What you should do: Give back the exact lines spanning from the line with "Write the bpy" to the line with "COL = scene.collection", with both of those lines included and no others.

Records:
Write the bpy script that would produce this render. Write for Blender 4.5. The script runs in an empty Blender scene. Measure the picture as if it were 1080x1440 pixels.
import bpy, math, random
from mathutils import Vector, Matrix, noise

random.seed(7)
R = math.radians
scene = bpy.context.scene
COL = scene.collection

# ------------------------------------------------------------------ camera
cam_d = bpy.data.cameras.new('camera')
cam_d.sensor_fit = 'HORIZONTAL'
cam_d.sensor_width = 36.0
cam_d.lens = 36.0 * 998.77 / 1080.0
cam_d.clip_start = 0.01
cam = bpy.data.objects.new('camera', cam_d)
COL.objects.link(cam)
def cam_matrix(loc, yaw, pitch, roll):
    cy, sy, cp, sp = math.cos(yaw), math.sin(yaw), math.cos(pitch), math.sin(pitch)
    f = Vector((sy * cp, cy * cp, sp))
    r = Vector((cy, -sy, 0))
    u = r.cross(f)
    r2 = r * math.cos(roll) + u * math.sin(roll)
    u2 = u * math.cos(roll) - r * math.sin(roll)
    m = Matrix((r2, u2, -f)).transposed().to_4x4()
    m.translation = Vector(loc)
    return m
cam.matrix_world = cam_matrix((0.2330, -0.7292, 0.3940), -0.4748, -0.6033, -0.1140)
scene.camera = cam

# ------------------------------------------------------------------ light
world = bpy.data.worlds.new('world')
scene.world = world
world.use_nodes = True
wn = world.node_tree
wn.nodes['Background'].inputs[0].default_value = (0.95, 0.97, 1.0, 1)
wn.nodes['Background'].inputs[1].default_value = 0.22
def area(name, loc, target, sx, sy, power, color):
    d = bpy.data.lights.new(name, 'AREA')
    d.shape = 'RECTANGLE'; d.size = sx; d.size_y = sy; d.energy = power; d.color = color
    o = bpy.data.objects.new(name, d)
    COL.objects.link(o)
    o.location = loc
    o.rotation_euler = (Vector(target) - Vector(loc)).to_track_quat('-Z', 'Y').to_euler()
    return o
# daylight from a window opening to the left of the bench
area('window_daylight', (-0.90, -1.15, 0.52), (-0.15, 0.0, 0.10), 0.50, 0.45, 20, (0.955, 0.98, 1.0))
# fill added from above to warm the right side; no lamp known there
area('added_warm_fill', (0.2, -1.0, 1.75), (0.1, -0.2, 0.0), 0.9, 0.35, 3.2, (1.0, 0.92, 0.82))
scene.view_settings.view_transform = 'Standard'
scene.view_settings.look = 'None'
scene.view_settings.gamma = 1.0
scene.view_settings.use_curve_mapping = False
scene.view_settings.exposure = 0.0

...

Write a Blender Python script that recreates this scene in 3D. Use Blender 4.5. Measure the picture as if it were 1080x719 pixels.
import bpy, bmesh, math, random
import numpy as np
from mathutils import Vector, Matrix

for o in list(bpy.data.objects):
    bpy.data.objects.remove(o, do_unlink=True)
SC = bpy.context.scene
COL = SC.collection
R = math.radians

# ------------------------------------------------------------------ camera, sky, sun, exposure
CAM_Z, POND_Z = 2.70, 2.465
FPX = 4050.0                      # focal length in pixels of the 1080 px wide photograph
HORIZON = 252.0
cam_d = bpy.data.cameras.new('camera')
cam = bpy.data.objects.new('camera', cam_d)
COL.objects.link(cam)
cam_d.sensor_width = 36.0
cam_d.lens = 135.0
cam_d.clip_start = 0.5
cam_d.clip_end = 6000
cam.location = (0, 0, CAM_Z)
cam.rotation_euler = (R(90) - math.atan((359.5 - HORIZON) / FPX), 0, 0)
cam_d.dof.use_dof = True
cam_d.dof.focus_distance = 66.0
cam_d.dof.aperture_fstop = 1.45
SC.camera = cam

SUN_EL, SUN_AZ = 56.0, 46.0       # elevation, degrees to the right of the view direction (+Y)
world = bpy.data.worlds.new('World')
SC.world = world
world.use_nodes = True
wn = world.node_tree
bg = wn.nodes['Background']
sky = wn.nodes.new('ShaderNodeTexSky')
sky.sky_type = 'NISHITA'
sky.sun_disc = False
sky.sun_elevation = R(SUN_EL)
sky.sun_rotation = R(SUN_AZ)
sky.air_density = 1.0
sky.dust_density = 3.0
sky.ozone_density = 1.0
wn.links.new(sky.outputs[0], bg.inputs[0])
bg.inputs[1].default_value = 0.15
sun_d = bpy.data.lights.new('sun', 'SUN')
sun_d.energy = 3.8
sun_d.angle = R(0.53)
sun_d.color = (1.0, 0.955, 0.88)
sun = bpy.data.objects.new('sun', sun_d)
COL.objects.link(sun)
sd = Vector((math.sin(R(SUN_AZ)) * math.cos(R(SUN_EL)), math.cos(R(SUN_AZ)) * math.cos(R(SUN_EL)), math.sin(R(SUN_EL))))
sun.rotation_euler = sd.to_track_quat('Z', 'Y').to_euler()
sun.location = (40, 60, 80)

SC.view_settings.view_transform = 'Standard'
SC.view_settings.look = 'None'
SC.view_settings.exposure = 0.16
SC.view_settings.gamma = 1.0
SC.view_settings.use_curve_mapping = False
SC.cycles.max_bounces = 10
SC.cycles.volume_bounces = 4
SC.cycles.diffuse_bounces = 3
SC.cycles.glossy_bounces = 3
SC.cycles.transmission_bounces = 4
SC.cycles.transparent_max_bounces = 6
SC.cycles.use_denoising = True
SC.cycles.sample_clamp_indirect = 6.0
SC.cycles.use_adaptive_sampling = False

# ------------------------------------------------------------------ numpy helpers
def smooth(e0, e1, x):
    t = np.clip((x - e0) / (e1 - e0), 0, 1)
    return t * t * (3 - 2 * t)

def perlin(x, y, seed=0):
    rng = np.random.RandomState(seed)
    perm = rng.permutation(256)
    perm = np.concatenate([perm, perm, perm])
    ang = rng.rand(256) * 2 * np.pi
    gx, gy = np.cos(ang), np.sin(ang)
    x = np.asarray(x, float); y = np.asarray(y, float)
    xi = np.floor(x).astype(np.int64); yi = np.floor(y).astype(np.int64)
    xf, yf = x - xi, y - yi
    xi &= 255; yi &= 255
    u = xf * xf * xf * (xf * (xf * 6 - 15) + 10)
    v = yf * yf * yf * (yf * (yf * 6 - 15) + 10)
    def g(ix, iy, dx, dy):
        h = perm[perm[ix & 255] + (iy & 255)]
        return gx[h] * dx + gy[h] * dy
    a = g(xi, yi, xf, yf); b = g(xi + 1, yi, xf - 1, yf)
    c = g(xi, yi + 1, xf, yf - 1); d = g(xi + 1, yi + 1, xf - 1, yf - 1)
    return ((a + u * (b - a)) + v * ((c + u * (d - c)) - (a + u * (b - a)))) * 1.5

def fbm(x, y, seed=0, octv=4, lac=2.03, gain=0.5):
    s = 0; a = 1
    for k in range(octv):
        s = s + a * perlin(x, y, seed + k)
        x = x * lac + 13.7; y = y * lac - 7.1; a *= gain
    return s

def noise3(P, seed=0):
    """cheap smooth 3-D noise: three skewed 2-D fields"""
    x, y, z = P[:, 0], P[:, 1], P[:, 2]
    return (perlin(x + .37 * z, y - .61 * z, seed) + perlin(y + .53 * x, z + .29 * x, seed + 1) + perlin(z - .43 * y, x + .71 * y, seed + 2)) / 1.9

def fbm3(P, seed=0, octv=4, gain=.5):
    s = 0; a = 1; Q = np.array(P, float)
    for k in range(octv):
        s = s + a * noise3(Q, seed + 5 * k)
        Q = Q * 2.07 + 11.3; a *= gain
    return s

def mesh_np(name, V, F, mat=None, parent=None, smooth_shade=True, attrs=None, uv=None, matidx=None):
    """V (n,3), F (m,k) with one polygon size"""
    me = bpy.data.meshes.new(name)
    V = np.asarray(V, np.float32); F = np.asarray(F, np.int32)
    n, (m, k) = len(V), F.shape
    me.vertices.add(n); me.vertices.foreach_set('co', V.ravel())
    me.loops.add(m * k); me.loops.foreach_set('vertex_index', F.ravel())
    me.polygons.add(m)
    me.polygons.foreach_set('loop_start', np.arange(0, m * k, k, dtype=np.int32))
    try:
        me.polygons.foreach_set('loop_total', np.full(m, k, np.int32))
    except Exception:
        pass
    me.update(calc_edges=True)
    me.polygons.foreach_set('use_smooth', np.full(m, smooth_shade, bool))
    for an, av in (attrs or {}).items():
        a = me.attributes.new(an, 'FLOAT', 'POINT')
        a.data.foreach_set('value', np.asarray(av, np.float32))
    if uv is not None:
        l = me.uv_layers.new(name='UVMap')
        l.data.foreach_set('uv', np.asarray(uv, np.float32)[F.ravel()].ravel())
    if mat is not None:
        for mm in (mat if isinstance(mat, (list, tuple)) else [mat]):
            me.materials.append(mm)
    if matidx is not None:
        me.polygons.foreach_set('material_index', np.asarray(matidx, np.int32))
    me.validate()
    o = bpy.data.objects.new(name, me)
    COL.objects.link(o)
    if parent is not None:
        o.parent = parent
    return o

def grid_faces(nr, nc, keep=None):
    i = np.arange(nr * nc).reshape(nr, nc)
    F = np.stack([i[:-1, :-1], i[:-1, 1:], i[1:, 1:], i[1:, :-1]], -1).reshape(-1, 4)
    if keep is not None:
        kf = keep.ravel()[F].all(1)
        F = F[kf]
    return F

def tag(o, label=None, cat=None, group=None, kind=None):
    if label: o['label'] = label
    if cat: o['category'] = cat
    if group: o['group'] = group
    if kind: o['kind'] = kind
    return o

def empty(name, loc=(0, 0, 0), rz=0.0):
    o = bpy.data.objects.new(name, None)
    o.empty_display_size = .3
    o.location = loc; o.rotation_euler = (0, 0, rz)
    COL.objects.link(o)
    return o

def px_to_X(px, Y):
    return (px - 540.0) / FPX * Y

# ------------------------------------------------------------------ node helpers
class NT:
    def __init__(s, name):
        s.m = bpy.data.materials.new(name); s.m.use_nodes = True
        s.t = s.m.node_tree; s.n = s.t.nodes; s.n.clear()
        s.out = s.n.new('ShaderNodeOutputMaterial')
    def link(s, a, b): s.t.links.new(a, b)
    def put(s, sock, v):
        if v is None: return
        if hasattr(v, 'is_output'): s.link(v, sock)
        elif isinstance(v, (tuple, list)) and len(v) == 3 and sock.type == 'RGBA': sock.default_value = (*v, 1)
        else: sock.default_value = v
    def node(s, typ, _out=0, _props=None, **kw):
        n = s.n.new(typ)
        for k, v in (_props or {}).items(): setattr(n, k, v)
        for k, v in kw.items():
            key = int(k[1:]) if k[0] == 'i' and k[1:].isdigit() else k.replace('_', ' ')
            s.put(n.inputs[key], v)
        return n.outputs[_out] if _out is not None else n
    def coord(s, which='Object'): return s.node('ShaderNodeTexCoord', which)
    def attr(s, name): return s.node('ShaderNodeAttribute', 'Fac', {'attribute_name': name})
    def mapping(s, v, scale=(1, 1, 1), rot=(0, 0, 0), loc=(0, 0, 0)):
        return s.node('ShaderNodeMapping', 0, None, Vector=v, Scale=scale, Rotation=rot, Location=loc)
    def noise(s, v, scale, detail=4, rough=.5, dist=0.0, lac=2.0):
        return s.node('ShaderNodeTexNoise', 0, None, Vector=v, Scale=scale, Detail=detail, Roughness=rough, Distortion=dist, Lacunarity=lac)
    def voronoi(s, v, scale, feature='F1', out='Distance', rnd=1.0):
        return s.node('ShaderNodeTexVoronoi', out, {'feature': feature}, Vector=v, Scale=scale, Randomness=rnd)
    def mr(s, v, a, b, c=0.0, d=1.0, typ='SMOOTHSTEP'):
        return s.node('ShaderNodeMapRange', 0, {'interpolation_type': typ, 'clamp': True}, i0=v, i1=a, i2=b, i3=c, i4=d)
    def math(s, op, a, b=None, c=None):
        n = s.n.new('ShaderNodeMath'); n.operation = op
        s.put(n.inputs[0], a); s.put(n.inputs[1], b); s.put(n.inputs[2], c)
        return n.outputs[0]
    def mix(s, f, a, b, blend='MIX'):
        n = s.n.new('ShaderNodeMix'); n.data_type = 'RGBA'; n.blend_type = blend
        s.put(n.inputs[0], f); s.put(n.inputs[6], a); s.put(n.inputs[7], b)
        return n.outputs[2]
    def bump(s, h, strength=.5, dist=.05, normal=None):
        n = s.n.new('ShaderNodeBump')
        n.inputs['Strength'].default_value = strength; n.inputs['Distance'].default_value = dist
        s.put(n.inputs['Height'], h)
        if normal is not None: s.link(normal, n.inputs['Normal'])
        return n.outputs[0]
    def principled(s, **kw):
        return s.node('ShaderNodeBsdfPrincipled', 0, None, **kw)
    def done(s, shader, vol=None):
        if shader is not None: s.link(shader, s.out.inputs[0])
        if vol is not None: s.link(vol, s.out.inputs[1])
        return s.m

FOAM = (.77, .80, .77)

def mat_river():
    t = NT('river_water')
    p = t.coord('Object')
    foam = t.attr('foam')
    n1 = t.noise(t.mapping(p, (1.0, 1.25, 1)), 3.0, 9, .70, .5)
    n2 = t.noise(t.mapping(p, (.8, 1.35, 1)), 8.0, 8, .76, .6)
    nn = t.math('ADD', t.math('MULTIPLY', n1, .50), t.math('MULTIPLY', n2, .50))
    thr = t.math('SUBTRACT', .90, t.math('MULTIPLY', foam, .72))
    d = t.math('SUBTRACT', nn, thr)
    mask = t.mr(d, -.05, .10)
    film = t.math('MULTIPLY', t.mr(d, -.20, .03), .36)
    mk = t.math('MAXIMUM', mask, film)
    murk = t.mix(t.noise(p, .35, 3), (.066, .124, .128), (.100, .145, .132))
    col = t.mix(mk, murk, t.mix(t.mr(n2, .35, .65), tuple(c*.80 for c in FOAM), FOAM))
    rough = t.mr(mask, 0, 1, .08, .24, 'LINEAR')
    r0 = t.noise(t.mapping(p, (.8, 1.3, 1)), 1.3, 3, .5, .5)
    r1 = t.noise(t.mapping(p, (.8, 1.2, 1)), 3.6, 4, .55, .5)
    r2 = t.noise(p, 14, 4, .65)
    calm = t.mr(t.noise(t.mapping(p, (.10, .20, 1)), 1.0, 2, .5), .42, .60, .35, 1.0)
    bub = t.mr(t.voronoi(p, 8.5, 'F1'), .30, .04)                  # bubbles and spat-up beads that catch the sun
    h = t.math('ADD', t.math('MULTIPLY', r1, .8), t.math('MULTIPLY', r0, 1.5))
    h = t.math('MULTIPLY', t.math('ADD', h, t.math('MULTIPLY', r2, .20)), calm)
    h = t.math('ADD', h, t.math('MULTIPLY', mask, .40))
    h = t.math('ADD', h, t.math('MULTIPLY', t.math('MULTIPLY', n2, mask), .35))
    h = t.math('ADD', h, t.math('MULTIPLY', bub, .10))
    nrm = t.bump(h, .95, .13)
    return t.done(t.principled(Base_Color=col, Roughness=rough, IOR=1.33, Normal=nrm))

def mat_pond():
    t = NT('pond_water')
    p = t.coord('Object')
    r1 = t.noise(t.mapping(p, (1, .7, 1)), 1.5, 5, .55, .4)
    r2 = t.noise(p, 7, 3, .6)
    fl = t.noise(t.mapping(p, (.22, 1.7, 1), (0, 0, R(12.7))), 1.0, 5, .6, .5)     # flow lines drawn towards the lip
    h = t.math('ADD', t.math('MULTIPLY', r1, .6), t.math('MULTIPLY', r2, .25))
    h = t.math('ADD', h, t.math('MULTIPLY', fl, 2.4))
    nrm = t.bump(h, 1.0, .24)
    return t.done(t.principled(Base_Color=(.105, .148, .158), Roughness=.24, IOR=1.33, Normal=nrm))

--

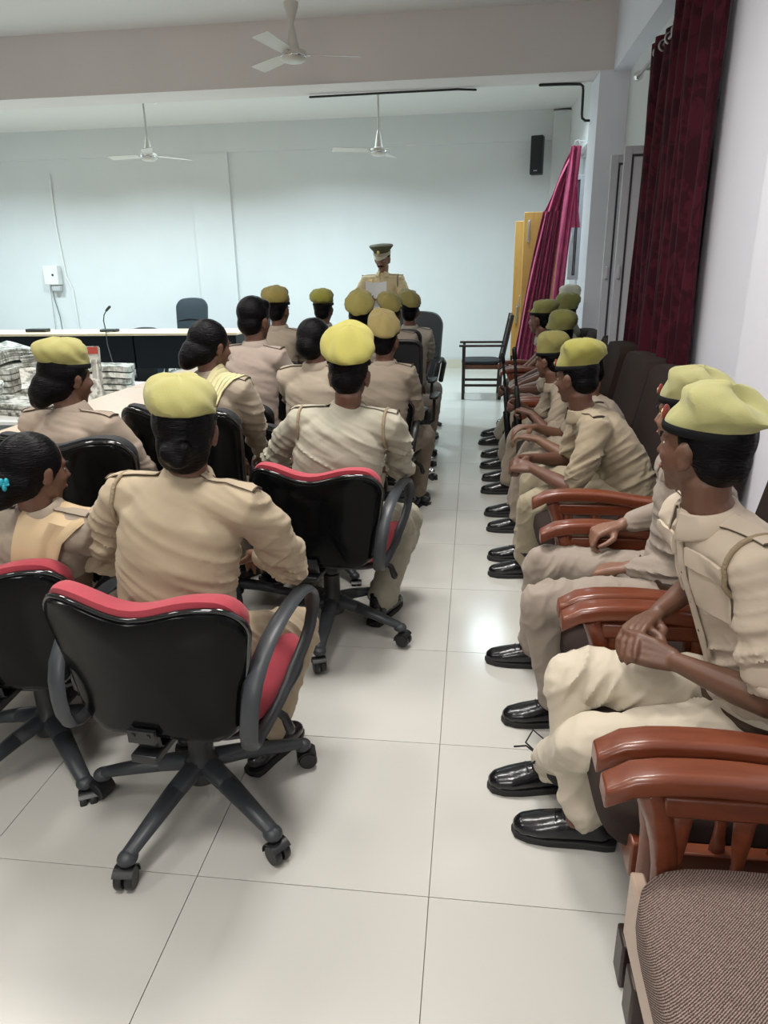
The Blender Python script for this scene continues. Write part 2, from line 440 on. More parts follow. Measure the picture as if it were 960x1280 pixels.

Exercise response:
Write the bpy script that would produce this render. Write for Blender 4.5. The script runs in an empty Blender scene. Measure the picture as if it were 1080x1440 pixels.
import bpy, math, random
from mathutils import Vector, Matrix, noise

random.seed(7)
R = math.radians
scene = bpy.context.scene
COL = scene.collection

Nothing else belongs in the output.